I liked this a lot, but I'm not sure I'll remember it ... I can absolutely imagine me seeing the title/cover and struggling to recall if this was one I'd read or not, much less recall the storyline. It's why Storygraph is great, keeps my record for me to check!

This had three POVs, the chapters were labeled; Fiona is the main (gets the majority of the chapters), and her story is told in first person. Sloane is in the same timeline (the present), we get an omniscient 3rd person here. Lillian is in the past, also third person. All past tense. A single narrator (Carlotta Brenton - I think I've just heard her once before, The Longest Echo). I might have preferred having different narrators for the Sloan and Lillian chapters, just to provide more "voice" distinction. I did need to glance at my phone/Audible from time to time to remind myself whose "head" we were in (I'm multi-tasking, and stopping/starting up again a lot, easy to lose track). 

In some ways, Fiona seemed a little TOO perfect ... caring for her invalid father, keeping a huge secret for her mother, having to head off to Italy for an inheritance from her birth father, who she knows nothing about. There dealing with a couple half-siblings who aren't happy to find out about her, having more difficult situations come up. She just handles everything so well. 

With the three different POVs, it was very interesting to get Sloane's background and take on things, the reader would have a different view of her without knowing all that is going on in the background (again Fiona is so nice about it, before she really knows some of the info). Lillian's chapters were interesting, because we/the reader, have quite a bit of knowledge about the future, but no one knows what happened in the past ... we are finding out along with Fiona. 
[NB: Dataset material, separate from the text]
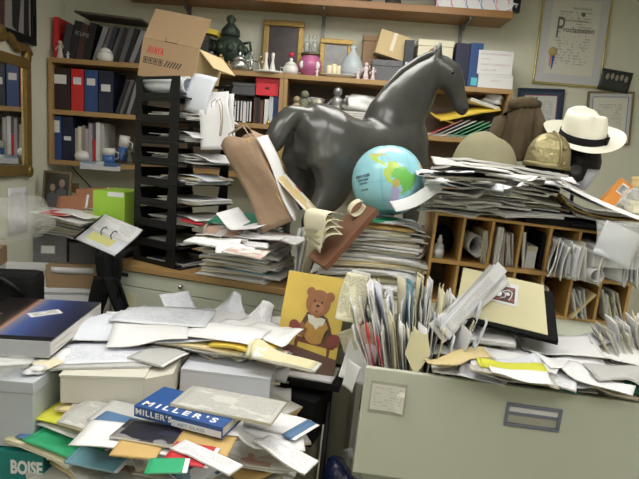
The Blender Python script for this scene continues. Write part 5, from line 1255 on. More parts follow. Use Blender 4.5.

No profanity. Some sex, but pretty closed door (one inappropriate picture sent as well). Other words I watch/notice: rifled, smirk, sneaked ... medieval was said 13 times, which, it was generally an apt description for things there in Italy, but it felt a tad overused. It stood out to me anyway. 

Wine plays a big part in this story, a vineyard, they make wine, they drink wine. I grew up molly-mormon, and while never encountering any sort of alcohol, I had the general "romantic" view of wine and champagne and such. I've still never tasted it, but I've smelled it. I've got some sensory issues ... but it smells SO terrible, I can't even imagine trying to drink it. Beyond any religious upbringing, my repugnance for wine now is so absolute, sometimes it's even hard for me to read about it, and people liking it ... I know I'm the weird one, but it's something that's so hard to fathom for me! 

3.5 stars I think. While I liked it, I don't know that it's one I'll remember. I probably wouldn't go out of my way to recommend it unless someone was looking for a story along these specific lines.  It's not one that I feel I need a copy of for my personal library. There weren't really any quotes or notes/highlights that I felt I needed to stop and record.